Manent effectively asks: “What is the best way for us Europeans to relate to those Muslims who are our fellow citizens as well as those who belong to an Islamic country? Is civic friendship possible, without which the pursuit of a common good is impossible? We do not have the leisure to wait for history to resolve the problem for us.”

Manent fears that the European political infrastructure cannot absorb the Muslims and their way of life without the eventual legal recognition of that culture and all that comes with it. Laïcité is the constitutional imperative that France remain a secular state, granting each citizen the right to follow the religion or morality of his choice.

Given its history, says Manent, French society can never be neutral. French secularity does not entail neutrality toward Christianity. In spite of laïcité, French society has retained its Christian mark, stamped mainly by Catholicism but containing significant Protestant and Jewish elements. Secularism has weakened the power of the Church’s role in the state, but has not eliminated its moral force.

By contrast, Manent points out, Islam as a human association and as a way of life is just as external to French history as Catholicism has been internal to it. He counsels that France must face up to what immediately distinguishes this group and what makes it external to French national history. Manent encourages the French to start with what is already in plain sight.

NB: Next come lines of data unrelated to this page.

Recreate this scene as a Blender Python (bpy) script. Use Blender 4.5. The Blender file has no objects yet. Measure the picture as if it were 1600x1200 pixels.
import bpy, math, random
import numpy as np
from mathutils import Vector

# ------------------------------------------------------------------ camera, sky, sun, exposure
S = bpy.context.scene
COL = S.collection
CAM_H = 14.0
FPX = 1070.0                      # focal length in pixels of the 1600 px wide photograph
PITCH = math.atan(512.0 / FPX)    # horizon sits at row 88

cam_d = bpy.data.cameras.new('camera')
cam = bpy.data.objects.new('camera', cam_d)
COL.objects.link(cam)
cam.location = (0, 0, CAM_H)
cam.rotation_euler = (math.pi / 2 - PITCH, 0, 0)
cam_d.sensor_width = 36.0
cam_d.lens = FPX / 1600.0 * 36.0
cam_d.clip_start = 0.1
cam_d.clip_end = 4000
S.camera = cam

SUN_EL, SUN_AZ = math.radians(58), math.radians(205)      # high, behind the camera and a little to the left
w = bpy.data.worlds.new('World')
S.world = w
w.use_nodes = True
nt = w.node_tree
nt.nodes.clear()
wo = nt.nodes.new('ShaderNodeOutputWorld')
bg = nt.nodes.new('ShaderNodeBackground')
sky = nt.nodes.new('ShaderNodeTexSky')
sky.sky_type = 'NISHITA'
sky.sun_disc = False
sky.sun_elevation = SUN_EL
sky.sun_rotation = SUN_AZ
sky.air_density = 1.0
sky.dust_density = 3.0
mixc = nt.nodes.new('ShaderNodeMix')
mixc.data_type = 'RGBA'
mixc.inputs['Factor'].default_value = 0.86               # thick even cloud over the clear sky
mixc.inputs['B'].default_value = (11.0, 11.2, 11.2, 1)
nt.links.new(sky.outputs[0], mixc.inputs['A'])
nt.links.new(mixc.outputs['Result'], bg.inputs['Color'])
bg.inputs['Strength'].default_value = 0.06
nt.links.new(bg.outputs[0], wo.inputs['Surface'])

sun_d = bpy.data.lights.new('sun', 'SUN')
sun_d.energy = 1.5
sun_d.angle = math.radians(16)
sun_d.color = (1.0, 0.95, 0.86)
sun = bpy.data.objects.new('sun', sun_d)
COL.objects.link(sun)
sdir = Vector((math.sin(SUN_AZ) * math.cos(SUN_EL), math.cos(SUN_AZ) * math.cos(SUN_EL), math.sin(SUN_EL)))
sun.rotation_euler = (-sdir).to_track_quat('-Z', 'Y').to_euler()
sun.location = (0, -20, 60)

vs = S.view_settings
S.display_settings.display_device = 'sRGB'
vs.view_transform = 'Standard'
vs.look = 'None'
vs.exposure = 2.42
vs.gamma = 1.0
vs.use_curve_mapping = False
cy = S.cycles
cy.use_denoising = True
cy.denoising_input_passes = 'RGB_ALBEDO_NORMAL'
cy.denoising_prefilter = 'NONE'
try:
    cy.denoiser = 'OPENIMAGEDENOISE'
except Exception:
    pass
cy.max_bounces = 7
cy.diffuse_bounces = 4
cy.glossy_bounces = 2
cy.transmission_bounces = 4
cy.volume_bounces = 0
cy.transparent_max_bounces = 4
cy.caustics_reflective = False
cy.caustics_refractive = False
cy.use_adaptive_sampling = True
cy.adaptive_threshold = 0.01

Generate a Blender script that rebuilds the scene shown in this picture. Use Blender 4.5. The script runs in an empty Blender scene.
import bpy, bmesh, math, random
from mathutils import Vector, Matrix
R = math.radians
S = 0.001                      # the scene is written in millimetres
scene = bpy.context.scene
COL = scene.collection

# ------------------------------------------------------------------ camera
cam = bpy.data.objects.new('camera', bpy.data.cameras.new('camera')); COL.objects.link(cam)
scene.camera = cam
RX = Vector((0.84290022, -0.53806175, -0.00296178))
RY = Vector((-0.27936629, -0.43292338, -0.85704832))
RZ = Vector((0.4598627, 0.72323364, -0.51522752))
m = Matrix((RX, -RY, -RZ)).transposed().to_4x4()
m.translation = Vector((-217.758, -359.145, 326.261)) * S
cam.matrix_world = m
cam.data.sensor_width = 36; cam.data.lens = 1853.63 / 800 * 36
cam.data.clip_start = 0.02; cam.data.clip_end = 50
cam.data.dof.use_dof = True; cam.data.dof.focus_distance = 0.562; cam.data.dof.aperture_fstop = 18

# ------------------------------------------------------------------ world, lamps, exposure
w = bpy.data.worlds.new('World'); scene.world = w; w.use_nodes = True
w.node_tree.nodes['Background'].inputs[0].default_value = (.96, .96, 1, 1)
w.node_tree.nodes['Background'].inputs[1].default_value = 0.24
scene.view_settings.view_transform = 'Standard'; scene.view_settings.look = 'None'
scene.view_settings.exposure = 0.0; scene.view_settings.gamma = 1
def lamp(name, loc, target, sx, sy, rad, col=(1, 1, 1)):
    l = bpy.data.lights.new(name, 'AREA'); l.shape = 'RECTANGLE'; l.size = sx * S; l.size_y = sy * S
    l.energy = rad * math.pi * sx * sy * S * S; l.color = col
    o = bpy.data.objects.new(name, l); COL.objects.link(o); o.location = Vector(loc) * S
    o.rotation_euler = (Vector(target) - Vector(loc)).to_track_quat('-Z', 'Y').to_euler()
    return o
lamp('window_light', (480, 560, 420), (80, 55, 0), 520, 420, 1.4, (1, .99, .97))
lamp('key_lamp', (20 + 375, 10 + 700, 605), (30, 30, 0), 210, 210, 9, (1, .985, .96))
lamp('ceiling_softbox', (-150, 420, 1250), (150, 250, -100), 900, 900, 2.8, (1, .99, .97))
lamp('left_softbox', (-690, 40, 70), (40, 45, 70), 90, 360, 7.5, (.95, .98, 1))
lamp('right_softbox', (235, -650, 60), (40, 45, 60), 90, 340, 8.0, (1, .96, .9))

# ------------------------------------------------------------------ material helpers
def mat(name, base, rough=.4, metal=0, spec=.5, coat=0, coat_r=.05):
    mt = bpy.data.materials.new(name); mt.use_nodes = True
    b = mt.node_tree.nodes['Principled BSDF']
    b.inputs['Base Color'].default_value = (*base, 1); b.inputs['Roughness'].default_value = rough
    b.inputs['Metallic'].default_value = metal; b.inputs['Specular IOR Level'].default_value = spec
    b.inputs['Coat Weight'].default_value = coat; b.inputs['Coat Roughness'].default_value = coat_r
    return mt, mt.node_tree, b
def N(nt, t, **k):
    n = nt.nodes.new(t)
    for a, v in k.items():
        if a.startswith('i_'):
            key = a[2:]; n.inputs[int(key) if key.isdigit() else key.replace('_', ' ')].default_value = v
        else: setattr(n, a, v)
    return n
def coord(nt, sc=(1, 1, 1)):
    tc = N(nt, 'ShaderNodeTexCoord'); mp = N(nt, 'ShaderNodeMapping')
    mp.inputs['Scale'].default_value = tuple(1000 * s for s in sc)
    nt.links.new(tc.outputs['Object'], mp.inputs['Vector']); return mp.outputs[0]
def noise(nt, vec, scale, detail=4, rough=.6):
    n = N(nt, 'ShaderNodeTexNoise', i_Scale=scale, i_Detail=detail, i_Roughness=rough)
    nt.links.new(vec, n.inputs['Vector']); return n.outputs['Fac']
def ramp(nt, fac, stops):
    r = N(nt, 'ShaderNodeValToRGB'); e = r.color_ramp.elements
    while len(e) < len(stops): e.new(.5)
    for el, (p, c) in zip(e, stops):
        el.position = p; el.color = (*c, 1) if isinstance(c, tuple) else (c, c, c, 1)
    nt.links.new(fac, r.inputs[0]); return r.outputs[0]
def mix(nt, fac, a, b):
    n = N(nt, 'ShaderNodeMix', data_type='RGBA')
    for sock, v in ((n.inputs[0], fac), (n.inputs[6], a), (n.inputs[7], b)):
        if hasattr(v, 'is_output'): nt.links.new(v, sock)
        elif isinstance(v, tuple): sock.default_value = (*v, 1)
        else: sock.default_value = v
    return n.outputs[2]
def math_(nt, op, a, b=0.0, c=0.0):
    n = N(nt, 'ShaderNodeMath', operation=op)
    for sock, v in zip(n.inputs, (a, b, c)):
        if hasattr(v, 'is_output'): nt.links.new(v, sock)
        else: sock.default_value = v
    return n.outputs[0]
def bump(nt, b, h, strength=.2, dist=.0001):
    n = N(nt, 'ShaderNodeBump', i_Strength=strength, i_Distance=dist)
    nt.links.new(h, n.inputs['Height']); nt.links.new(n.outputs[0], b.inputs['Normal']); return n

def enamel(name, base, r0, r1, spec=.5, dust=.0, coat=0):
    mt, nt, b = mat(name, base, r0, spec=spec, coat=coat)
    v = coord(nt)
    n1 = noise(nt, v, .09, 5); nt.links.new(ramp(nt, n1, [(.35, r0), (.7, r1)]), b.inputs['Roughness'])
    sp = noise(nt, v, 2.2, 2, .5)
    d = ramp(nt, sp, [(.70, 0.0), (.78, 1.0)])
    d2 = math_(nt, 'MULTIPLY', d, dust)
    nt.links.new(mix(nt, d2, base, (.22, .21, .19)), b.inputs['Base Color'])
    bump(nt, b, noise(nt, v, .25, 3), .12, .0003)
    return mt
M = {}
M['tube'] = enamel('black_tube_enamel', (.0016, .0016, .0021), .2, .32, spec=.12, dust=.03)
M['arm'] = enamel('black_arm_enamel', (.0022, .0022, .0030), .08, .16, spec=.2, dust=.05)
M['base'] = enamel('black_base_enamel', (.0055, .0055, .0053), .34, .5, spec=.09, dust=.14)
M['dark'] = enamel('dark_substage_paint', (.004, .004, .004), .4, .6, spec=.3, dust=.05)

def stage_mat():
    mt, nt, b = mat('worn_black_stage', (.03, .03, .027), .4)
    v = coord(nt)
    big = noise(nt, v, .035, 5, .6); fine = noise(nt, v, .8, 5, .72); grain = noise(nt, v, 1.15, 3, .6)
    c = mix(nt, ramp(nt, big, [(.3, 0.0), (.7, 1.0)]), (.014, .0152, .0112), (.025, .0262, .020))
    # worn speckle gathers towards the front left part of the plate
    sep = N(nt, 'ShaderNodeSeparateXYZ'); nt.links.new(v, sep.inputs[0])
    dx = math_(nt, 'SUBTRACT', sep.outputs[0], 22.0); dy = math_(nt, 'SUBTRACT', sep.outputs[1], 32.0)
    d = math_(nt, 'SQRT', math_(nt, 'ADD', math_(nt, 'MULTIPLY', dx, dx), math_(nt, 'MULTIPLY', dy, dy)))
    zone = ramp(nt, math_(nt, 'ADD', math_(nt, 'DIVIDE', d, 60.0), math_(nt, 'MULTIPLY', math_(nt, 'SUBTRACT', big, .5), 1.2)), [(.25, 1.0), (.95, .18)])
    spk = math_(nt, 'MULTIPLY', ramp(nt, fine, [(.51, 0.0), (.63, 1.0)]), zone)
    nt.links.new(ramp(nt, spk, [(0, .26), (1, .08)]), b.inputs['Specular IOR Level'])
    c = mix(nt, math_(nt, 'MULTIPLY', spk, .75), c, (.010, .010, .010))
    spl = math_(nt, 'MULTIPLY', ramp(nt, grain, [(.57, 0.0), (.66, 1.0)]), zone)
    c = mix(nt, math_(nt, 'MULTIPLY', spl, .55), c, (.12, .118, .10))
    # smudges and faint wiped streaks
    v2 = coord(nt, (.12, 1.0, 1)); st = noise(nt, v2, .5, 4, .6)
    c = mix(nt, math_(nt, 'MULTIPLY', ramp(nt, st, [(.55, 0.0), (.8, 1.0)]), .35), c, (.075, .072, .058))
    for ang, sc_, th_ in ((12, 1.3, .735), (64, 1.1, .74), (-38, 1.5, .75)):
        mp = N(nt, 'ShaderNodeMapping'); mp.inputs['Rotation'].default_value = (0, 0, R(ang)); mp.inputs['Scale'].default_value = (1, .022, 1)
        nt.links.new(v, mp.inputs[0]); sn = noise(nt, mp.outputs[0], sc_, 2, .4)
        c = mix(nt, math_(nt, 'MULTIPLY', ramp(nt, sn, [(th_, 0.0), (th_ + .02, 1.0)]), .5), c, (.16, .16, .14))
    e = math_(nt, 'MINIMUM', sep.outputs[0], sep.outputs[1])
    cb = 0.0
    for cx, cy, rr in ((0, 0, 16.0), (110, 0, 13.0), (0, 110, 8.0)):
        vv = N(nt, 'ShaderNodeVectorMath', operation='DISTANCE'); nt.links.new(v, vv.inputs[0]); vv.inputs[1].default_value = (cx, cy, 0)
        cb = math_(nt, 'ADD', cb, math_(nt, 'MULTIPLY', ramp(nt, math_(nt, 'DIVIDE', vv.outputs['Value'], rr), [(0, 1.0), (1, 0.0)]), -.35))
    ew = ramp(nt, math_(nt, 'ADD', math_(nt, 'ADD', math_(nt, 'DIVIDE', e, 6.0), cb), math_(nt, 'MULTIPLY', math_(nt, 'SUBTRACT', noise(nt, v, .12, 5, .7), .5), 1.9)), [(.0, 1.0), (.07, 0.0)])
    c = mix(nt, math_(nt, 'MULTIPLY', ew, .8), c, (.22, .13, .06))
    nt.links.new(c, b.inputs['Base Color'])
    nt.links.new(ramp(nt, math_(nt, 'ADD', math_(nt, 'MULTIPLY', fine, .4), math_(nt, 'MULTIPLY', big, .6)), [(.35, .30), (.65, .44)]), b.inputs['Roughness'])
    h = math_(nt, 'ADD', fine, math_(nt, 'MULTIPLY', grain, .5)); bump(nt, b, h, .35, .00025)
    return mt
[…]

Manent observes that the progressive elites have constructed an imaginary city, the Secular Republic, which lacks the authority and means to produce a secular society. He contrasts modern France with the state of the Third Republic (1870-1940). It had authority; it represented a nation that all held sacred; it presided over tangible progress in the interest of the common good; it called all male citizens to at least two years of military service; and it laid down the content of education, putting French language and French history at its center.

In Manent’s judgment, for a government to represent national community it must have the authority to determine common goals, to focus social and political energy.

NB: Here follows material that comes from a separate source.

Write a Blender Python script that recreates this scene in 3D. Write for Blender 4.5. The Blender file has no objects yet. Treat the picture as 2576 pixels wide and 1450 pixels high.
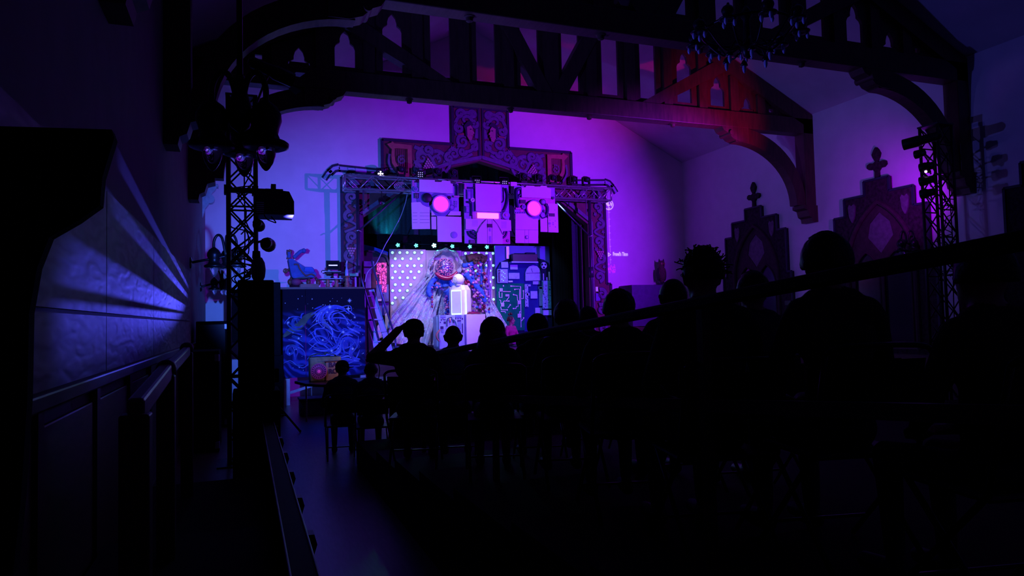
import bpy, bmesh, math, random
from math import sin, cos, pi, radians, sqrt, atan2
from mathutils import Vector, Matrix, geometry
random.seed(7)
SC = bpy.context.scene
COL = SC.collection
# ---------------------------------------------------------------- camera
FPX = 1760.0
YAW, PITCH, ROLL = radians(20.9), radians(2.6), radians(1.35)
CAM = Vector((0, 0, 1.8))
_f = Vector((sin(YAW)*cos(PITCH), cos(YAW)*cos(PITCH), sin(PITCH)))
_r = Vector((cos(YAW), -sin(YAW), 0))
_u = _r.cross(_f)
CR = _r*cos(ROLL) - _u*sin(ROLL)
CU = _u*cos(ROLL) + _r*sin(ROLL)
cd = bpy.data.cameras.new('camera')
cam = bpy.data.objects.new('camera', cd); COL.objects.link(cam)
cd.sensor_width = 36.0; cd.lens = 36.0*FPX/2576.0
cd.clip_start = 0.05; cd.clip_end = 200
M = Matrix((CR, CU, -_f)).transposed().to_4x4(); M.translation = CAM
cam.matrix_world = M
SC.camera = cam
# ---------------------------------------------------------------- world, view
w = bpy.data.worlds.new('night'); SC.world = w; w.use_nodes = True
bg = w.node_tree.nodes['Background']; bg.inputs[0].default_value = (0.10, 0.05, 0.30, 1); bg.inputs[1].default_value = 0.004
SC.view_settings.view_transform = 'Standard'; SC.view_settings.look = 'None'
SC.view_settings.exposure = 0.0; SC.view_settings.gamma = 1.0; SC.view_settings.use_curve_mapping = False
SC.cycles.use_denoising = True
SC.cycles.sample_clamp_indirect = 4.0
# ---------------------------------------------------------------- stage lights (their housings are built further down)
def spot(name, loc, aim, energy, color, angle, blend=0.4, radius=0.06):
    l = bpy.data.lights.new(name, 'SPOT'); l.energy = energy; l.color = color
    l.spot_size = radians(angle); l.spot_blend = blend; l.shadow_soft_size = radius
    o = bpy.data.objects.new(name, l); COL.objects.link(o); o.location = loc
    d = Vector(aim) - Vector(loc); o.rotation_euler = d.to_track_quat('-Z', 'Y').to_euler()
    return o
BLUE = (0.06, 0.15, 1.0); VIOLET = (0.25, 0.010, 1.0); MAGENTA = (1.0, 0.0, 0.30); LILAC = (0.56, 0.48, 1.0)
spot('blue_wash_lamp', (0.30, 9.66, 2.85), (2.0, 18.5, 2.9), 2600, BLUE, 60, 0.9, 0.05)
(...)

Today the function of the state seems to have been reduced to the protection of individual rights, rights which seem to be indeterminate and limitless. The French state no longer has the will to reduce immigration or the power to force the newcomer to accept citizenship while retaining his identity as a person or member of a group.

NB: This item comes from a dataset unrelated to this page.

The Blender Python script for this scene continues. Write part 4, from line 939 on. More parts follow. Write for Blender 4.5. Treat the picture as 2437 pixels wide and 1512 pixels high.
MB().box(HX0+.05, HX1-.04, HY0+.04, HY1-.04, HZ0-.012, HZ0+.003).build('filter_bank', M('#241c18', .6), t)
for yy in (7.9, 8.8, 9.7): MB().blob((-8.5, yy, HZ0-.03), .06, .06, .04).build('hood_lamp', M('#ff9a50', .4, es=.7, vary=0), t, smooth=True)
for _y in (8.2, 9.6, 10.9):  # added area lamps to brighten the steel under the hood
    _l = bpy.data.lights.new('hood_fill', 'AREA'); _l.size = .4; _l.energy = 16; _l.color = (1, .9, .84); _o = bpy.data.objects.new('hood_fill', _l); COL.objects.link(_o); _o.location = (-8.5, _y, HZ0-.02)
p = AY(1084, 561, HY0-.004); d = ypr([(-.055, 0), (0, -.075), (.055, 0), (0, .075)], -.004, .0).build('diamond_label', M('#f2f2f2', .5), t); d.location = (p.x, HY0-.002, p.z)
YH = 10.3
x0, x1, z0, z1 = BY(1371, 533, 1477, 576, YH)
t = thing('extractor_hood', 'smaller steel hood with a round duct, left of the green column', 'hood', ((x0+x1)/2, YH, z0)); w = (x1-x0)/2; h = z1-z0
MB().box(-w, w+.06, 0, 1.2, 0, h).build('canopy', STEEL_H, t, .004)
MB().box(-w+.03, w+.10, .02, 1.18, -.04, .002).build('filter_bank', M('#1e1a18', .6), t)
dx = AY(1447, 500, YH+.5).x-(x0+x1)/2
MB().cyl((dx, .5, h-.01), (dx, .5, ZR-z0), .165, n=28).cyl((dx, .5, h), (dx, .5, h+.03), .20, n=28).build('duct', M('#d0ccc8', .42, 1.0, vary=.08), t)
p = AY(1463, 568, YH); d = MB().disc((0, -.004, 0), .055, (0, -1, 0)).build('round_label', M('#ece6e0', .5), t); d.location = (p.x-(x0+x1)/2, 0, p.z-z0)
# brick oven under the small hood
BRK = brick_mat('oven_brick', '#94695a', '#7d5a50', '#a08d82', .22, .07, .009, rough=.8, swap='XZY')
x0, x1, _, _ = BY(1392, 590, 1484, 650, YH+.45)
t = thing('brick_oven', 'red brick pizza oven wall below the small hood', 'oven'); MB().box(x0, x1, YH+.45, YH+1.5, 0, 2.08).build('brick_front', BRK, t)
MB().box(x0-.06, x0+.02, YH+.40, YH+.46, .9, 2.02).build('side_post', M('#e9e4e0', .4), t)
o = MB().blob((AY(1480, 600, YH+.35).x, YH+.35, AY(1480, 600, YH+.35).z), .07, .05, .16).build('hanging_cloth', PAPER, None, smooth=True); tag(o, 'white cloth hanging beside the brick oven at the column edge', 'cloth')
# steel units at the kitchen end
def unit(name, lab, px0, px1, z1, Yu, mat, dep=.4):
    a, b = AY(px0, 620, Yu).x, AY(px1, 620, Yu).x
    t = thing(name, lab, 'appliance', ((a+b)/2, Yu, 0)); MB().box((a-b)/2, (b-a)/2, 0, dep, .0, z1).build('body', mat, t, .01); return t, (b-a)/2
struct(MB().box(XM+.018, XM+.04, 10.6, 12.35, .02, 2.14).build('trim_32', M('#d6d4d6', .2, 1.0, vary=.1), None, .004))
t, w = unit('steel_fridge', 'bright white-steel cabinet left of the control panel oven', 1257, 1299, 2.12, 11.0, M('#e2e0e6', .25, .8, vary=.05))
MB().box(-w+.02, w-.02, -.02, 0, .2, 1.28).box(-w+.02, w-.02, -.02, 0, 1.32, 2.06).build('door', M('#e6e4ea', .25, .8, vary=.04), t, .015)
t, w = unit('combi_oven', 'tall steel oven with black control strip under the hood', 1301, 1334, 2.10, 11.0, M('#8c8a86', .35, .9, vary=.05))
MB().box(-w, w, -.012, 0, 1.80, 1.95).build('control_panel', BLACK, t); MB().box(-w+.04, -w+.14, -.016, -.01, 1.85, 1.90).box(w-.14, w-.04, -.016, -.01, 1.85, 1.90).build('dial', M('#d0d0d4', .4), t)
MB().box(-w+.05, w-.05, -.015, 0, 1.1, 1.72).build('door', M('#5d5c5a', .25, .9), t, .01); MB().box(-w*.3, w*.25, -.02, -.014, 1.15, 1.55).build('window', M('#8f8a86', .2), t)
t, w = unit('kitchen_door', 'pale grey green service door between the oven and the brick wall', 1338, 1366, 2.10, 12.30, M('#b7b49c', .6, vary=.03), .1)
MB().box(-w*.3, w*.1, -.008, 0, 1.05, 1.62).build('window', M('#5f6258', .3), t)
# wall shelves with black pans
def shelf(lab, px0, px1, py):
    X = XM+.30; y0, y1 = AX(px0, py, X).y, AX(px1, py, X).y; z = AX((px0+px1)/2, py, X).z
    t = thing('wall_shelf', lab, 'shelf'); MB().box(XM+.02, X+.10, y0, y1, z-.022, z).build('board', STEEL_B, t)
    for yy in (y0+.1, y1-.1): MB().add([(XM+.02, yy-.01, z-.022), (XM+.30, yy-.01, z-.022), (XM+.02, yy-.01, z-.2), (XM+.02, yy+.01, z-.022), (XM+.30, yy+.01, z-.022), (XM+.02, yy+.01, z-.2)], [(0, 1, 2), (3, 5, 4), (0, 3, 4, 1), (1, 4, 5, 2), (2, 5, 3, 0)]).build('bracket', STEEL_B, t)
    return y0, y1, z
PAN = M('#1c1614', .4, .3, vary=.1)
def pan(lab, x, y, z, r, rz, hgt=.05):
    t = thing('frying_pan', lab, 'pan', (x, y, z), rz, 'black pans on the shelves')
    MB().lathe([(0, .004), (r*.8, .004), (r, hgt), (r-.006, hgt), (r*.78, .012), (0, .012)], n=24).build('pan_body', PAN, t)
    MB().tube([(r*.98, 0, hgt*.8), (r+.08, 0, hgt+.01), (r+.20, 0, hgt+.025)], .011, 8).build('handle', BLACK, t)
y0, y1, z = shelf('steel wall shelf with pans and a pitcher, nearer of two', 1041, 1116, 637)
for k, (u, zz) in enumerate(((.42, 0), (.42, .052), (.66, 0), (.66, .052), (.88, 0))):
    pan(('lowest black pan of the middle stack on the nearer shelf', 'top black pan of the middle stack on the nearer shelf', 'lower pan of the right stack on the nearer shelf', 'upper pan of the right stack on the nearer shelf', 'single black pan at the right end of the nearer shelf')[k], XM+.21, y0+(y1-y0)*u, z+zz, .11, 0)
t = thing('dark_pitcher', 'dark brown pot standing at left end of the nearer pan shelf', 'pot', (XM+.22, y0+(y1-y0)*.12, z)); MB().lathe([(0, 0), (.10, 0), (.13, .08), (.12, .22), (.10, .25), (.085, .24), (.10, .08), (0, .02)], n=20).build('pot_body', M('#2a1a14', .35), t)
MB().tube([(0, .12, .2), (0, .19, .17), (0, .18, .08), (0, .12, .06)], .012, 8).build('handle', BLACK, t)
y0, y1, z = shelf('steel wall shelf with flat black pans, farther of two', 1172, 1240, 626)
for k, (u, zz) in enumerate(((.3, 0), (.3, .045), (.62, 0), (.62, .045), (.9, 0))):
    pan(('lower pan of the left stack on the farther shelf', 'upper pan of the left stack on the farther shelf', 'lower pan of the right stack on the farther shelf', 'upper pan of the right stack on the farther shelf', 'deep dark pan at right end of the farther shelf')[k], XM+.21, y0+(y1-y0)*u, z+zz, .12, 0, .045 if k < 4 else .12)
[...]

Islam is putting pressure on Europe and is advancing into Europe. It is advancing by establishing numerous Muslim populations in countries such as France. Europe is also confronted by the growing influence of the Gulf countries that possess the interest and unlimited capital to support Islamic growth.

Perhaps the most important and relevant insight provided by Manent consists in this: Islam must be understood as a meaningful whole. It is in motion; it is an actor on the world stage that must be taken seriously.

“The heterogeneity of the Muslim world, its fragmentation, its divisions and even internal wars do not detract from its community forming power.” For four centuries the West has been the expansive force in the world, and for four centuries it has laid down the laws of the world. That leadership no longer prevails. The progressive agenda has led Europe to disarm itself at its core; that is a demographic, political, military, and spiritual fact.

For all of its purported virtues, what does the progressive agenda offer a young European? A future of random violence and a loss of identity, the suppression of free speech, and an exquisite, ever-changing set of rules meant to confine individual self-expression and critical thought. The progressive objective is to silence an individual’s ability to express his commonsense apprehension of what is happening around him. Whether the French people will be able to throw off the utopian fancies that are now in the service of their political elites remains to be seen.